Paris, ce 26 juillet 1668.

Je veux commencer à répondre en deux mots à votre lettre, et puis notre procès sera fini.

Vous m’attaquez doucement, monsieur le comte, et me reprochez finement que je ne fais pas grand cas des malheureux, mais qu’en récompense je battrai des mains pour votre retour ; en un mot, que je hurle avec les loups, et que je suis d’assez bonne compagnie pour ne pas dédire ceux qui blâment les absents.

Je vois bien que vous êtes mal instruit des nouvelles de ce pays-ci, mon cousin ; apprenez donc de moi que ce n’est pas la mode de m’accuser de faiblesse pour mes amis. J’en ai beaucoup d’autres, comme dit madame de Bouillon[1], mais je n’ai pas celle-là ; cette pensée n’est que dans votre tête, et j’ai fait mes preuves ici de générosité sur le sujet des disgraciés[2], qui m’ont mise en honneur dans beaucoup de bons lieux, que je vous dirais bien si je voulais : je ne crois donc pas mériter ce reproche, et il faut que vous rayiez cet article sur le mémoire de mes défauts. Mais venons à vous.

Nous sommes proches, et de même sang ; nous nous plaisons, nous nous aimons, nous prenons intérêt dans nos fortunes.
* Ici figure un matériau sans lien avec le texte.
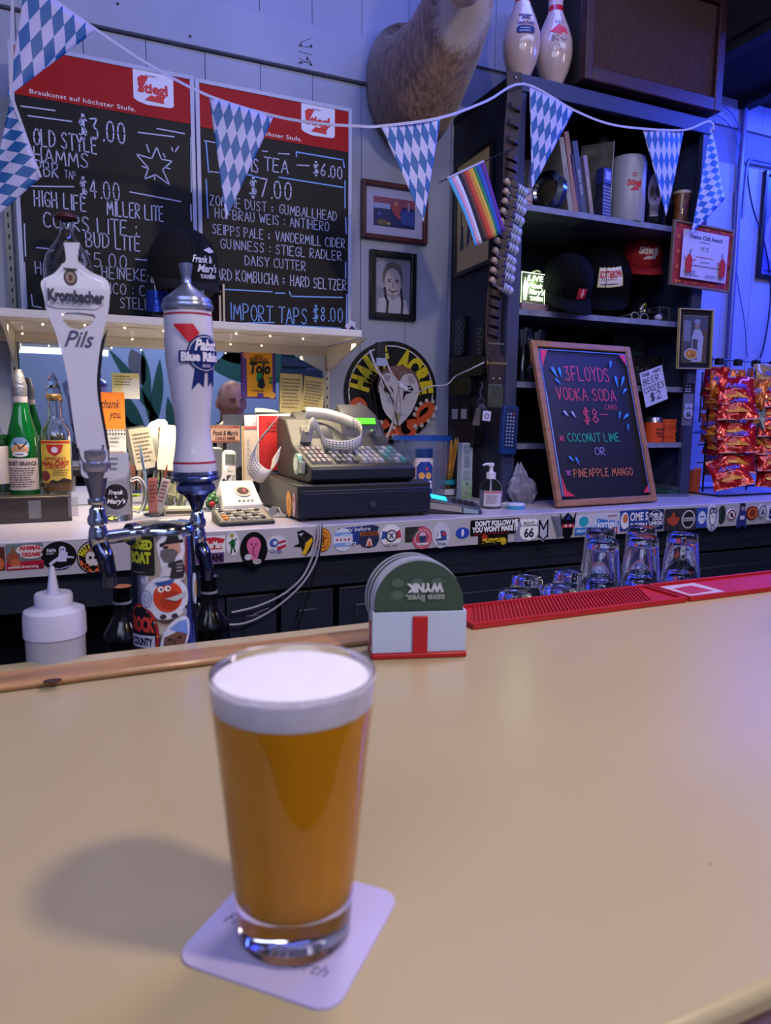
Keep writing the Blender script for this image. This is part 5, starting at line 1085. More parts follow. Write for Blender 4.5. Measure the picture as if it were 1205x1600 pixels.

Vous me parlez de vous avancer de l’argent sur les dix mille écus que vous aurez à toucher dans la succession de M. de Châlons[3] ; vous dites que je vous l’ai refusé, et moi je dis que je vous l’ai prêté ; car vous savez fort bien, et notre ami Corbinelli en est témoin, que mon cœur le voulut d’abord, et que lorsque nous cherchions quelques formalités pour avoir le consentement de Neuchèse [4], afin d’entrer en votre place pour être payé, l’impatience vous prit ; et, m’ étant trouvée par malheur assez imparfaite de corps et d’esprit pour vous donner sujet de faire un fort joli portrait de moi, vous le fîtes, et vous préférâtes à notre ancienne amitié, à notre nom et à la justice même, le plaisir d’être loué de votre ouvrage ; vous savez qu’une

  1. Marie-Anne Mancini, femme de Godefroi-Maurice de la Tour, duc de Bouillon.
  2. Le cardinal de Retz, Pellisson, Pomponne et autres.
  3. Jacques de Neuchèse, évêque de Châlons, grand oncle de madame de Sévigné.
  4. L’héritier de l’évêque de Châlons.